Brief
Your task is to output the data exactly as it stands.

[begin Data lines]

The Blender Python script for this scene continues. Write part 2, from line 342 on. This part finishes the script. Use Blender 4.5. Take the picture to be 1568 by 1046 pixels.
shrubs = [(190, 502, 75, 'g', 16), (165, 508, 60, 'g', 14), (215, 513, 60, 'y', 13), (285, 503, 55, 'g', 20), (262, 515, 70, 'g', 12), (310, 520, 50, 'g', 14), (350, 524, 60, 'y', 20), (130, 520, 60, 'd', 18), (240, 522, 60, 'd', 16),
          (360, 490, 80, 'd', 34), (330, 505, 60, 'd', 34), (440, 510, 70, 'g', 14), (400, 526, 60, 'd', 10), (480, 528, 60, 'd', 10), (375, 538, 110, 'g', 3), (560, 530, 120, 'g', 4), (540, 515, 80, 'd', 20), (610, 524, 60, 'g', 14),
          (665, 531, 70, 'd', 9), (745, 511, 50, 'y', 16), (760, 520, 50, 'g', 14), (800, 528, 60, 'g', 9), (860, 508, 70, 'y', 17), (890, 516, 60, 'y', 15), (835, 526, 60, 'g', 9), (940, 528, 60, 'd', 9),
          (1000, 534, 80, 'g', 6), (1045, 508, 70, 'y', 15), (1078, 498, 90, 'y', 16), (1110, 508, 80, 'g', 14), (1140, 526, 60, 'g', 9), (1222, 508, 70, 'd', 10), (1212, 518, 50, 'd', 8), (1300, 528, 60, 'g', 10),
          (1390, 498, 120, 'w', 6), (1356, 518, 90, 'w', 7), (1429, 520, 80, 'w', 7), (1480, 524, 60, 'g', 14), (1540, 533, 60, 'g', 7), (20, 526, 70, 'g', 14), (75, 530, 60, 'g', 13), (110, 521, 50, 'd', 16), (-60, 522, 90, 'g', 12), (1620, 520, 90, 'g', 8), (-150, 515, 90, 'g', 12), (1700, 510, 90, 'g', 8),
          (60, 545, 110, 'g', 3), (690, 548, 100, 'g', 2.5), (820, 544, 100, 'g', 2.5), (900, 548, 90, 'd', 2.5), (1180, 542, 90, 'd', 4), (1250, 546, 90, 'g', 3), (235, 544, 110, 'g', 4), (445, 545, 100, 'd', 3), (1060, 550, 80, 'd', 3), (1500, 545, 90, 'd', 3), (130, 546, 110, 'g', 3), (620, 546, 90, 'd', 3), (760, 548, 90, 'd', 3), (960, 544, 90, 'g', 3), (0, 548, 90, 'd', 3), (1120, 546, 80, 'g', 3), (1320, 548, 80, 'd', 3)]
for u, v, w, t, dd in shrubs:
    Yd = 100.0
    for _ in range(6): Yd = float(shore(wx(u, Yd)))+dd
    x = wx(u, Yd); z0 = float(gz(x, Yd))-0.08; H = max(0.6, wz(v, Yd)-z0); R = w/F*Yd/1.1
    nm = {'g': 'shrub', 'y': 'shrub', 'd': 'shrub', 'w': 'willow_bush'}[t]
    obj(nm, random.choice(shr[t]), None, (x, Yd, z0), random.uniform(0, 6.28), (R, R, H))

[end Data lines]

Full answer
The Blender Python script for this scene continues. Write part 2, from line 342 on. This part finishes the script. Use Blender 4.5. Take the picture to be 1568 by 1046 pixels.
shrubs = [(190, 502, 75, 'g', 16), (165, 508, 60, 'g', 14), (215, 513, 60, 'y', 13), (285, 503, 55, 'g', 20), (262, 515, 70, 'g', 12), (310, 520, 50, 'g', 14), (350, 524, 60, 'y', 20), (130, 520, 60, 'd', 18), (240, 522, 60, 'd', 16),
          (360, 490, 80, 'd', 34), (330, 505, 60, 'd', 34), (440, 510, 70, 'g', 14), (400, 526, 60, 'd', 10), (480, 528, 60, 'd', 10), (375, 538, 110, 'g', 3), (560, 530, 120, 'g', 4), (540, 515, 80, 'd', 20), (610, 524, 60, 'g', 14),
          (665, 531, 70, 'd', 9), (745, 511, 50, 'y', 16), (760, 520, 50, 'g', 14), (800, 528, 60, 'g', 9), (860, 508, 70, 'y', 17), (890, 516, 60, 'y', 15), (835, 526, 60, 'g', 9), (940, 528, 60, 'd', 9),
          (1000, 534, 80, 'g', 6), (1045, 508, 70, 'y', 15), (1078, 498, 90, 'y', 16), (1110, 508, 80, 'g', 14), (1140, 526, 60, 'g', 9), (1222, 508, 70, 'd', 10), (1212, 518, 50, 'd', 8), (1300, 528, 60, 'g', 10),
          (1390, 498, 120, 'w', 6), (1356, 518, 90, 'w', 7), (1429, 520, 80, 'w', 7), (1480, 524, 60, 'g', 14), (1540, 533, 60, 'g', 7), (20, 526, 70, 'g', 14), (75, 530, 60, 'g', 13), (110, 521, 50, 'd', 16), (-60, 522, 90, 'g', 12), (1620, 520, 90, 'g', 8), (-150, 515, 90, 'g', 12), (1700, 510, 90, 'g', 8),
          (60, 545, 110, 'g', 3), (690, 548, 100, 'g', 2.5), (820, 544, 100, 'g', 2.5), (900, 548, 90, 'd', 2.5), (1180, 542, 90, 'd', 4), (1250, 546, 90, 'g', 3), (235, 544, 110, 'g', 4), (445, 545, 100, 'd', 3), (1060, 550, 80, 'd', 3), (1500, 545, 90, 'd', 3), (130, 546, 110, 'g', 3), (620, 546, 90, 'd', 3), (760, 548, 90, 'd', 3), (960, 544, 90, 'g', 3), (0, 548, 90, 'd', 3), (1120, 546, 80, 'g', 3), (1320, 548, 80, 'd', 3)]
for u, v, w, t, dd in shrubs:
    Yd = 100.0
    for _ in range(6): Yd = float(shore(wx(u, Yd)))+dd
    x = wx(u, Yd); z0 = float(gz(x, Yd))-0.08; H = max(0.6, wz(v, Yd)-z0); R = w/F*Yd/1.1
    nm = {'g': 'shrub', 'y': 'shrub', 'd': 'shrub', 'w': 'willow_bush'}[t]
    obj(nm, random.choice(shr[t]), None, (x, Yd, z0), random.uniform(0, 6.28), (R, R, H))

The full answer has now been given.